You have probably seen “small batch” written on more coffee bags than you can count. It is one of those phrases that sounds good but does not always say much.
At Grace & Taylor, we use it every day, but to us it is not a marketing line. It is a process, a rhythm and a way of staying close to every roast that leaves the Probat.
What ‘small-batch’ actually looks like
Our batches range from 6 to 12 kilograms at a time. That is small enough to control heat, air flow and development with precision, and big enough to stay efficient and consistent.
Each roast is logged digitally, tasted the same day and compared to our sensory notes before it ever reaches a bag.
Small batch means we know what is in the drum, where it came from and how it behaves. If the weather shifts or the bean density changes, we can taste it and adjust quickly.
Why we roast this way
Big machines are great for volume. They can push through hundreds of kilos an hour, but they cannot listen.
In a small batch, you can hear when the roast is right. You can smell the moment sweetness peaks.

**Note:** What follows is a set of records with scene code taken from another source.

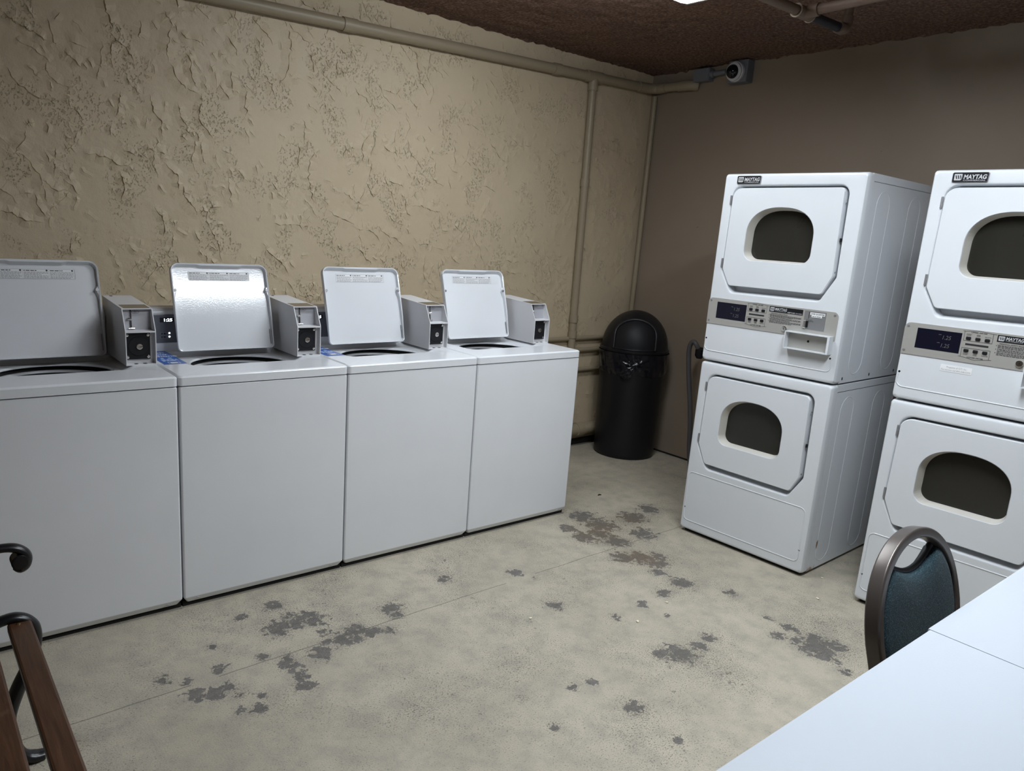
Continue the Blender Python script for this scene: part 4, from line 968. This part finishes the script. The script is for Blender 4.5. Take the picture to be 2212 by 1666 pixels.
# ------------------------------------------------------------------ folding table
t = thing('folding_table', 'white plastic folding table at the lower right', 'table', (.89, -2.60, 0))
for sgn in (-1, 1):
    x0, x1 = (-.91, -.0006) if sgn < 0 else (.0006, .91)
    y1 = .38 if sgn > 0 else .3755
    rad = [.05, .002, .002, .05] if sgn < 0 else [.002, .05, .05, .002]
    o = rpoly([(x0, -.38), (x1, -.38), (x1, y1), (x0, y1)], rad, 6); c = ((x0 + x1) / 2, 0)
    m = MB(); m.loft([[(x, y, z) for x, y in shrink(o, c, d)] for d, z in ((.004, .690), (.0, .694), (0, .702), (0, .724), (0, .731), (.0012, .7342), (.004, .735))], True, True)
    tp = m.build('tabletop_half', 'table', t, 40)
    m = MB(); xx = sgn * .62
    for ly in (-.30, .30): m.tube([(xx, ly, .69), (xx, ly * 1.02, .012)], .0135, 12); m.tube([(xx, ly * 1.02, 0), (xx, ly * 1.02, .02)], .017, 12)
    m.tube([(xx, -.30, .68), (xx, .30, .68)], .0135, 12); m.tube([(xx, -.305, .22), (xx, .305, .22)], .012, 12); m.tube([(xx, 0, .66), (sgn * .18, 0, .69)], .010, 10)
    m.build('leg_frame', 'zinc', t, 50)

# ------------------------------------------------------------------ chair
def make_chair():
    t = thing('banquet_chair', 'banquet chair with teal padded oval back tucked under the folding table', 'chair', (1.075, -2.34, 0))
    # local: seat forward is -y, back at +y; z up
    yb = lambda z: .225 + (z - .735) * .25
    def hoop(hw, ztop, n=40):
        pts = []
        for k in range(n + 1):
            a = pi * k / n; x = hw * cos(a); z = .66 + (ztop - .66) * (sin(a) ** .86); pts.append((x * (1 if z > .5 else 1), z))
        return pts
    hp_ = [(.176, .40), (.196, .52)] + hoop(.213, .864) + [(-.196, .52), (-.176, .40)]
    m = MB()
    rings = []; P3 = [Vector((x, yb(z), z)) for x, z in hp_]
    for i, p in enumerate(P3):
        d = (P3[min(i + 1, len(P3) - 1)] - P3[max(i - 1, 0)]).normalized(); nrm = Vector((0, 1, -.25)).normalized(); w = d.cross(nrm).normalized()
        sec = rrect(-.0125, .0125, -.0175, .0175, .0055, 3); rings.append([p + w * a + nrm * b for a, b in sec])
    m.loft(rings, True, True); m.build('back_frame', 'frame', t, 50)
    # padded back with the hand hole left under the hoop
    inn = hoop(.2025, .8525); inner = [(x, z) for x, z in inn]
    cut = [(-.118 + .236 * k / 16, .809 - .034 * sin(pi * k / 16)) for k in range(17)]
    lower = [(x, z) for x, z in inner if z < .811]
    right = [(x, z) for x, z in lower if x > 0]; left = [(x, z) for x, z in lower if x < 0]
    prof = [(.168, .45), (.188, .55)] + right + [p for p in reversed(cut)] + left + [(-.188, .55), (-.168, .45)]
    c = (0, .63)
    m = MB(); R = polar([prof, shrink(prof, c, .004), shrink(prof, c, .022), shrink(prof, c, .10)], c, 60)
    m.loft([[(x, yb(z) + dy, z) for x, z in r] for r, dy in zip([R[0], R[0], R[1], R[2], R[3]], [.012, -.006, -.0125, -.019, -.020])], False, True); m.build('back_pad', 'fabric', t, 50)
    m = MB(); m.loft([[(x, yb(z) + dy, z) for x, z in r] for r, dy in zip([R[0], R[1], R[2]], [.0115, .018, .020])], False, True); m.build('back_shell', 'chairdark', t, 50)
    # rim of the hand hole
    m = MB(); hl = [(x * 1.02, z + .002) for x, z in cut]; m.tube([(x, yb(z) + .006, z) for x, z in hl], .008, 8); m.build('hand_hole_trim', 'chairdark', t, 60)
    # seat and legs
    o = rpoly([(-.20, -.22), (.20, -.22), (.185, .20), (-.185, .20)], [.10, .10, .04, .04], 6)
    m = MB(); m.loft([[(x, y, z) for x, y in shrink(o, (0, 0), d)] for d, z in ((.01, .405), (0, .415), (0, .445), (.02, .465), (.06, .475))], True, True); m.build('seat', 'fabric', t, 50)
    for sx in (-1, 1):
        m = MB(); m.tube([(sx * .176, .19, .42), (sx * .19, .25, .2), (sx * .20, .30, .008)], .0115, 12); m.build('leg', 'frame', t, 50)
        m = MB(); m.tube([(sx * .18, -.18, .41), (sx * .19, -.20, .2), (sx * .20, -.215, .008)], .0115, 12); m.build('leg', 'frame', t, 50)
    return t
make_chair()

# ------------------------------------------------------------------ bits on the floor
for k, (x, y, r) in enumerate([(1.12, -.77, .006), (2.35, -1.32, .007), (1.72, -.98, .006), (1.48, -1.02, .007), (.86, -1.68, .006), (2.44, -1.52, .005), (2.58, -1.22, .006)]):
    m = MB(); t_ = bmesh.new(); bmesh.ops.create_icosphere(t_, subdivisions=2, radius=1)
    for v in t_.verts: v.co = Vector((v.co.x * r * 1.3, v.co.y * r * .8, (v.co.z * .5 + .5) * r * .7)) * (1 + .25 * noise.noise(v.co * 2 + Vector((k, 0, 0))))
    m.merge(t_); o = m.build('crumb', 'crumb', None, 60); o.location = (x, y, .0005); o.rotation_euler = (0, 0, k * 1.3)
    tag(o, 'tiny pale crumb lying on the concrete floor', 'crumb', 'crumbs on the floor')
m = MB(); m.tube([(-.012, 0, .003), (0, .003, .005), (.014, -.002, .003)], [.002, .0042, .0025], 8); o = m.build('debris_scrap', 'twig', None, 60); o.location = (2.47, .115, 0); tag(o, 'small black scrap on the floor between washers and dryer', 'scrap')

# ------------------------------------------------------------------ camera and look
f = 1620.3756570305352; yaw, pit, rol = [radians(a) for a in (38.8631, 12.7818, 3.7424)]
F_ = Vector((sin(yaw) * cos(pit), cos(yaw) * cos(pit), -sin(pit))); R0 = Vector((cos(yaw), -sin(yaw), 0)); U0 = R0.cross(F_)
Rv = R0 * cos(rol) + U0 * sin(rol); Uv = U0 * cos(rol) - R0 * sin(rol)
cam = bpy.data.cameras.new('camera'); co = bpy.data.objects.new('camera', cam); col.objects.link(co)
mw = Matrix(((Rv.x, Uv.x, -F_.x, -.8115), (Rv.y, Uv.y, -F_.y, -2.7468), (Rv.z, Uv.z, -F_.z, 1.5055), (0, 0, 0, 1)))
co.matrix_world = mw
cam.sensor_fit = 'HORIZONTAL'; cam.sensor_width = 36; cam.lens = f / W * 36
cam.shift_x = 71.3195 / W; cam.shift_y = 33.6707 / W; cam.clip_start = .05
scene.camera = co
wd = bpy.data.worlds.new('world'); scene.world = wd; wd.use_nodes = True
wd.node_tree.nodes['Background'].inputs['Color'].default_value = (.5, .55, .6, 1); wd.node_tree.nodes['Background'].inputs['Strength'].default_value = .02
vs = scene.view_settings; vs.view_transform = 'Standard'; vs.look = 'None'; vs.exposure = 0.; vs.gamma = 1.; vs.use_curve_mapping = False
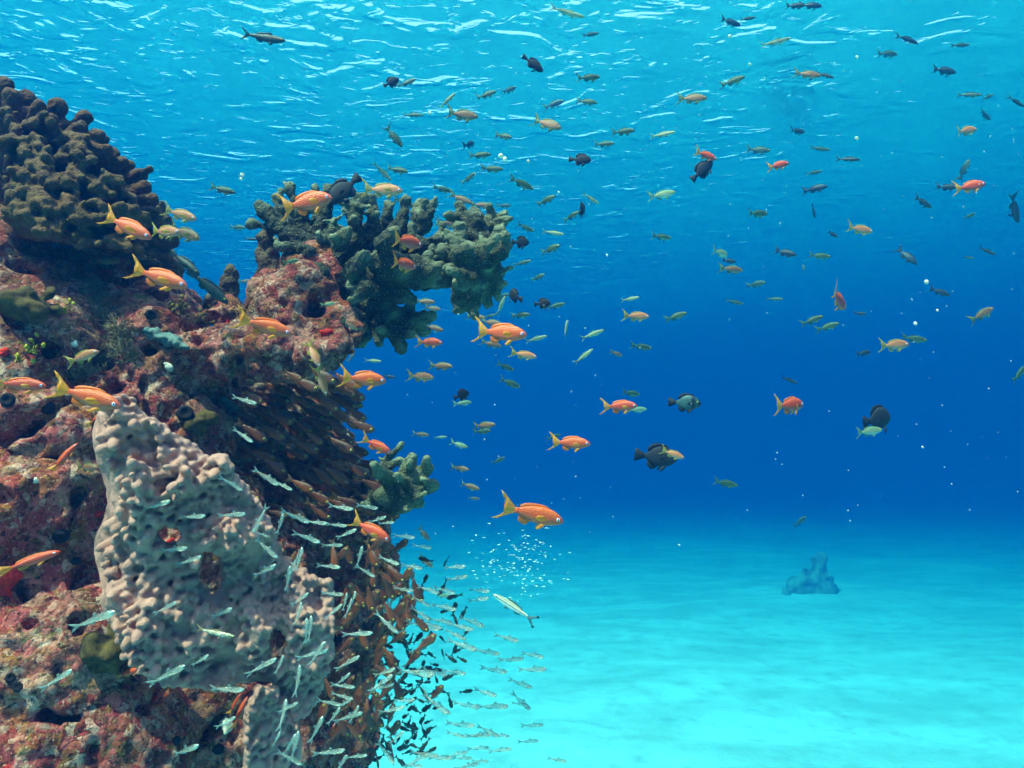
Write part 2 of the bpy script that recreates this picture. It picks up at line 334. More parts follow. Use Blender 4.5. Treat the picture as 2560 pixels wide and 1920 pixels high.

It is not about being romantic or nostalgic. It is about control, freshness and respect for the work that has already been done at origin.
Our growers have spent months bringing these coffees to life. The least we can do is roast them in a way that honours that effort.
Consistency over quantity
Roasting small does not mean chasing perfection, it means chasing repeatability.
Every bean should taste like it belongs in the same story, balanced, sweet and familiar.
That is why we cup every batch, compare notes and make small adjustments before we even think about scaling.
When you open a bag of Swift or Graceland, you are tasting hundreds of small, measured decisions made one roast at a time.
Why it matters to you
For us, small batch roasting means accountability. For you, it means coffee that is consistently fresh and full of character, the kind you can brew your way and trust every time.
Nothing fancy. Just coffee done with care.